Photovoltaïque et crédit à la consommation affecté : une jurisprudence de la Cour de cassation protège les emprunteurs en cas de faute du prêteur
L’arrêt rendu par la première chambre civile de la Cour de cassation le 10 juillet 2024 (n° 22-24.754, n° 398 FS-B) marque un tournant majeur dans l’évolution de la jurisprudence en matière de crédit à la consommation affecté. Il précise les conséquences de l'annulation d'un contrat de crédit lorsque le contrat principal, qu'il finance, est lui-même annulé, et renforce la protection des emprunteurs face à des prêteurs fautifs.
- Le cadre juridique et ses évolutions jurisprudentielles Le mécanisme du crédit à la consommation affecté, régi notamment par l'article L.312-55 du Code de la consommation, prévoit que l'annulation ou la résolution du contrat principal entraîne automatiquement celle du contrat de crédit qui en dépend. Jusqu'à présent, la jurisprudence imposait à l'emprunteur de rembourser les sommes avancées par l'organisme de crédit, même en cas d'annulation du contrat principal, sauf si une faute du prêteur pouvait être établie. Cette faute, classiquement retenue par les tribunaux, se manifeste par :
- Une absence de vérification de la régularité formelle du contrat principal (1re Civ., 10 décembre 2014, pourvois n° 13-26.585 et 14-12.290 ; 1re Civ., 26 septembre 2018, pourvoi n° 17-14.951).
- Un défaut de contrôle de l’exécution complète de ce contrat avant le versement des fonds au vendeur Depuis un arrêt du 25 novembre 2020 (1re Civ., n° 19-14.908), la Cour de cassation avait établi que la privation du droit de restitution du capital prêté à l'emprunteur par la banque nécessitait la preuve d'un préjudice en lien causal avec la faute du prêteur. Cette position avait ouvert un débat au sein des juridictions du fond sur la nature du préjudice réparable.
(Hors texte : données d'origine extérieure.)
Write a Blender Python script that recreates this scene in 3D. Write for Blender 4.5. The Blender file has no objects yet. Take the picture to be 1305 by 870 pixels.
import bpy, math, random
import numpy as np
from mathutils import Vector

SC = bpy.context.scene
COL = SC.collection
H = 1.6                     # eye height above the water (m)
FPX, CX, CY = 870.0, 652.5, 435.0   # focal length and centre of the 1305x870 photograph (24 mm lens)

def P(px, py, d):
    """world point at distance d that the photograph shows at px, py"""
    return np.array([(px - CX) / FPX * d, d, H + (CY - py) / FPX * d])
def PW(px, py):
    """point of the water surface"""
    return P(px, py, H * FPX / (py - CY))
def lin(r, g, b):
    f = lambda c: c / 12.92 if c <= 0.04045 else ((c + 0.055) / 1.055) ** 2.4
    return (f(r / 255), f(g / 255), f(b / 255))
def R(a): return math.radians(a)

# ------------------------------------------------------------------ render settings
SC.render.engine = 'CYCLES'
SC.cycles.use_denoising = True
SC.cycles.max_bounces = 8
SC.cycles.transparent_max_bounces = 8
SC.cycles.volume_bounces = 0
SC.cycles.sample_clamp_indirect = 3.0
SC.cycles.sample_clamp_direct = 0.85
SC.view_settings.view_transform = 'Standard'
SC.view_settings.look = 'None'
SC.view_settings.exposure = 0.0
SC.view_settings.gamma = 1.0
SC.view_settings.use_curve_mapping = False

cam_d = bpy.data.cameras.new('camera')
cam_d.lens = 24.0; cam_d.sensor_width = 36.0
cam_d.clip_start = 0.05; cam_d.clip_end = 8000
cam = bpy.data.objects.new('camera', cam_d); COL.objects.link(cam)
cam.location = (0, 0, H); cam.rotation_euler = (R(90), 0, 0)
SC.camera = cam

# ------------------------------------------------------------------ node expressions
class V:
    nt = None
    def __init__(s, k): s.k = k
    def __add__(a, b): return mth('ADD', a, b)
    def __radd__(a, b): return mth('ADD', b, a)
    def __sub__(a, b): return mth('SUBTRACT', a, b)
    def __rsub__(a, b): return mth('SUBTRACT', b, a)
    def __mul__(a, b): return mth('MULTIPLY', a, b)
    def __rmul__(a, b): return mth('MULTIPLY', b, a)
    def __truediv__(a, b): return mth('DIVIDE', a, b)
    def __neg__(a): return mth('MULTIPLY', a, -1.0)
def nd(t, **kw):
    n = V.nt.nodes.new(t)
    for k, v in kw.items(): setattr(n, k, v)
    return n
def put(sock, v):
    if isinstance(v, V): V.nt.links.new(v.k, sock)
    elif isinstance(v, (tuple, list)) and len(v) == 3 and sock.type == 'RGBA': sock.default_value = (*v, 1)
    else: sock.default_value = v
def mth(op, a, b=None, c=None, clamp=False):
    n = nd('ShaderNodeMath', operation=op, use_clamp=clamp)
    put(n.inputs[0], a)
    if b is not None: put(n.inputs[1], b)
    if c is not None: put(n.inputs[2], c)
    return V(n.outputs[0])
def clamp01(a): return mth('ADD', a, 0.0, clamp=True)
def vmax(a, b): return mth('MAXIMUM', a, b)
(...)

- L’insolvabilité du vendeur comme préjudice réparable L'arrêt du 10 juillet 2024 clarifie les contours de ce préjudice. Il consacre le principe selon lequel l’insolvabilité du vendeur, rendant impossible la restitution du prix versé par l’emprunteur, constitue un préjudice matériel en lien causal avec la faute de la banque, si celle-ci a omis de vérifier la régularité du contrat principal avant de libérer les fonds.
- Un revirement ou un assouplissement de jurisprudence ? Cet arrêt, s'il s’inscrit dans la continuité des évolutions jurisprudentielles, constitue un véritable assouplissement par rapport à l’exigence stricte de preuve du préjudice posée en 2020. Désormais, la haute juridiction reconnaît que l'insolvabilité du vendeur, qui prive l’emprunteur d’une contrepartie réelle, est suffisante pour établir le lien de causalité nécessaire à engager la responsabilité du prêteur.
- Une protection accrue pour les emprunteurs En synthèse, la Cour de cassation prolonge l’objectif du législateur en renforçant la protection des emprunteurs, souvent en situation de vulnérabilité, face à des prêteurs manquant à leurs obligations. Cette décision impose aux organismes de crédit une vigilance accrue dans la vérification des contrats qu’ils financent, sous peine de voir leur créance de restitution neutralisée. Les praticiens du droit devront intégrer cette évolution, notamment dans les litiges où l'insolvabilité du vendeur constitue une donnée incontournable. Cette décision illustre également l’importance d’un équilibre entre les intérêts des prêteurs, des emprunteurs, et des tiers impliqués dans les mécanismes de financement affecté. Cet arrêt du 10 juillet 2024 s’impose comme une référence jurisprudentielle majeure, inscrivant une avancée significative en faveur des droits des consommateurs en matière de crédit à la consommation.